How to Know if a Marker is Waterbased/Waterproof

I often check my Google search results to see how people find this blog.  One of the recent hits was a query about how to tell if a marker is waterproof or waterbased.  Although I think I've covered this topic before, I had a little more to add to the subject.

How to Know if a Marker is Waterbased/Waterproof

The short answer is: Make a test swatch and scrub it with a brush full of water/submerge it in water. If it runs, it wasn't waterproof. Waterbased markers tend not to be waterproof, as the pigments were held in solution using water. Alcohol based markers are waterproof.

But sometimes you need an answer that's a little more nuanced than that.

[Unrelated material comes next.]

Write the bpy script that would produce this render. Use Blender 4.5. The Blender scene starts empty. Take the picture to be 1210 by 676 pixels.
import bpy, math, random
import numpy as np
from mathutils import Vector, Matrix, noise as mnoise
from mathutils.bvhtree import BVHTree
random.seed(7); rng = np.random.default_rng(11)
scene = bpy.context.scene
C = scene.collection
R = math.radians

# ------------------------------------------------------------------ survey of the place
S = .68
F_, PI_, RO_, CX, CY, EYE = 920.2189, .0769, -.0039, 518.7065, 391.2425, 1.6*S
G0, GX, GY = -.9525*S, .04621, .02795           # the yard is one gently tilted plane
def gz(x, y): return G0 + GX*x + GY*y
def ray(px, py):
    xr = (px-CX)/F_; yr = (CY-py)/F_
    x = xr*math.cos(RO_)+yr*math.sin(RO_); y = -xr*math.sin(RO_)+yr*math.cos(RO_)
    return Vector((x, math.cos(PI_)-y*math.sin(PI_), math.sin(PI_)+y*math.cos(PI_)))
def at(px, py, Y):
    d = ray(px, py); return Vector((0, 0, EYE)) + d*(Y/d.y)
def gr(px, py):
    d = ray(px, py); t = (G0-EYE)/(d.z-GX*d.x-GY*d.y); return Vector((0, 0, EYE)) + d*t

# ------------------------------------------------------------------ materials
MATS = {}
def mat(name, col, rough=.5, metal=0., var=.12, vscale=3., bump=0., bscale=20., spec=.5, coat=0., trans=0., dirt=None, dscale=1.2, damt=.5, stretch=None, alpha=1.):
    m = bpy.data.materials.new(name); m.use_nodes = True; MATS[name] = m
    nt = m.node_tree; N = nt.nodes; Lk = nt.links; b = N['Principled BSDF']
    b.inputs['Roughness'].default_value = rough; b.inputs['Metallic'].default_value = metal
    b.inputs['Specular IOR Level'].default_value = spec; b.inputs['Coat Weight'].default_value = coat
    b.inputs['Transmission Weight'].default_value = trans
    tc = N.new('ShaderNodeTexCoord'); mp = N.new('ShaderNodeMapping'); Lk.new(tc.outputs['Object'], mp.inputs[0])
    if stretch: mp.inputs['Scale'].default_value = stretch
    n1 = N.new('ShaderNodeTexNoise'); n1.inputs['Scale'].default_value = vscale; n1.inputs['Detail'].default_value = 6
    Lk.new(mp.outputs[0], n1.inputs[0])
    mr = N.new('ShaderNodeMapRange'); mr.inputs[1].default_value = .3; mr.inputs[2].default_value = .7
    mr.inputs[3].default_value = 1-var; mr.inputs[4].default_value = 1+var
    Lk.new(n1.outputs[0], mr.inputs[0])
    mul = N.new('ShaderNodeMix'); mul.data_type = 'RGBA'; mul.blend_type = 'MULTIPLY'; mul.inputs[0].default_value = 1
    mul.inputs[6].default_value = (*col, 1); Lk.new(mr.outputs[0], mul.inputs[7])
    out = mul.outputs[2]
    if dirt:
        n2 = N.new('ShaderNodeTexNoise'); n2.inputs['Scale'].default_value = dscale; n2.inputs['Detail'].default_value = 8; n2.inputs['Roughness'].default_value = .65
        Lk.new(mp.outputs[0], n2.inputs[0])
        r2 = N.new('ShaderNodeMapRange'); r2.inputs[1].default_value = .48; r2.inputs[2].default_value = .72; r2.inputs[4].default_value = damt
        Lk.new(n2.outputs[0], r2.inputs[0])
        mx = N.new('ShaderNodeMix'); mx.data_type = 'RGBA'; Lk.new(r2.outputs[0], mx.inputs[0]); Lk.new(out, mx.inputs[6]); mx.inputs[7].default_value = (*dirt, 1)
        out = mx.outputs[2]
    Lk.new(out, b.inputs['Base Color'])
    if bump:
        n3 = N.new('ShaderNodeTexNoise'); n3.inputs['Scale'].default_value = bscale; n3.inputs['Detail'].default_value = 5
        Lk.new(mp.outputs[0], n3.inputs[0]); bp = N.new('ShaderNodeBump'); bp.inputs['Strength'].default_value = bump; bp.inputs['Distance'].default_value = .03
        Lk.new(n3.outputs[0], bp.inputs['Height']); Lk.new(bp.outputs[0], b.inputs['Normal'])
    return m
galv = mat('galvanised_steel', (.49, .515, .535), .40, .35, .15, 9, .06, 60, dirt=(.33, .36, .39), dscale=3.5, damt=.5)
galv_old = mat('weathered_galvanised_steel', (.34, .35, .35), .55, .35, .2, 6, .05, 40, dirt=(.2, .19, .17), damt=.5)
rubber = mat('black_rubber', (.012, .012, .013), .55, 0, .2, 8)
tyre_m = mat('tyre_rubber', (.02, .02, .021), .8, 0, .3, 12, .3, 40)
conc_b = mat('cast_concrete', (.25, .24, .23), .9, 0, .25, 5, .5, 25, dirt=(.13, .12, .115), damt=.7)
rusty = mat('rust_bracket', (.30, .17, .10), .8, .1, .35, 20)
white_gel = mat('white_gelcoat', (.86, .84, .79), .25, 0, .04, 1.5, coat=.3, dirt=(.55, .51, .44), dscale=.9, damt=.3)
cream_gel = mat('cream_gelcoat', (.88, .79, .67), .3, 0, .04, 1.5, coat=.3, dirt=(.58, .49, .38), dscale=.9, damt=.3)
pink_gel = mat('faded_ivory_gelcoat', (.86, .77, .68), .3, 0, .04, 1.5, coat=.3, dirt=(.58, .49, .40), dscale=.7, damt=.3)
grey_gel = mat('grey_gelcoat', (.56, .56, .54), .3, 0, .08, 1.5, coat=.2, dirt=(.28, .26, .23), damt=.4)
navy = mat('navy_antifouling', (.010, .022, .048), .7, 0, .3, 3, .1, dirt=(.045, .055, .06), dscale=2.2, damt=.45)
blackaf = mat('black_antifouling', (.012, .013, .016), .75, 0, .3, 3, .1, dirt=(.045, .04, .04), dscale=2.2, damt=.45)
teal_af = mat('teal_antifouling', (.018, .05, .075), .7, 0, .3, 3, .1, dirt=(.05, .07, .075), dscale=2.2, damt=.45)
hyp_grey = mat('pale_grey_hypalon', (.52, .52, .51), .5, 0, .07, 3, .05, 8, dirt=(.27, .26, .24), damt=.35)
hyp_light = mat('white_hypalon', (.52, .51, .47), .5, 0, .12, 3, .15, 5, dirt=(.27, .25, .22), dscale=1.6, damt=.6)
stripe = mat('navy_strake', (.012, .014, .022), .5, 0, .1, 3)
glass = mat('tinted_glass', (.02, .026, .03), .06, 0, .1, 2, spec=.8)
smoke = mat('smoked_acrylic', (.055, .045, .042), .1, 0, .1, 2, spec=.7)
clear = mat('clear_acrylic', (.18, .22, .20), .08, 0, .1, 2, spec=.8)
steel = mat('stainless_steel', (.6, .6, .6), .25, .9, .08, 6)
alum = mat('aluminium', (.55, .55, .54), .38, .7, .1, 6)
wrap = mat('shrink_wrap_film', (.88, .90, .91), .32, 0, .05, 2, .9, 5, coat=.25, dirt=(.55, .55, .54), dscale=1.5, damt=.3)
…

Sometimes you need to know which markers can be used with which fineliner markers, or technical pens. Sometimes you need to know if your waterbased markers will play well with alcohol based markers.

So here are some rules of thumb:

When using alcohol based markers, don't ever marker straight over pencils. That ruins the marker nib. You can use pencil with water based markers or even watercolor markers, although there may still be some pick up of the graphite.

If you want to do alcohol based marker sketches, you can sketch using Sakura Microns, Hi-Tec C pens, or Copic Multiliners, as they all have Copic-safe ink. I've done a lot of Copic sketches using Hi-Tec C pens.

Not all pens are waterbased marker safe either. Pentel's Art pens (which are similar to Hi-Tec C pens) are not waterproof, and bleed and smear something awful.

If you want to mix waterbased markers with alcohol based markers, I recommend applying the alcohol based markers first and then using your water based markers/watercolors/watercolor markers. The addition of the water will make the paper ripple, and while you CAN use Copic markers on watercolor paper, it may be more difficult to get the effect you want. In addition, you probably want to preserve the nibs on your more expensive markers (which are usually alcohol based). I recommend working most expensive to least expensive.

When preparing to use a new media, a quick Google search often provides me with plenty of useful information. I also do several sketchy drawings in order to get a decent handle on the media, and I try to keep my expectations for those low.

Basic Info:

Copic currently does not make any water based markers, and the majority of it's inking products work well with Copic markers.

Most inks in brushpens (including fude pens) are neither Copic nor water safe.

India ink is watersafe when dry.

Letraset makes a variety of markers, both waterbased and alcohol based. Promarker, Flex Marker, and Tria are alcohol based. AquaMarker is a watercolor-esque marker.

Most inks that work with alcohol based markers can be used for watercolor and water based markers.

Most school-grade markers are waterbased (save for things like Dry Erase markers and sharpies).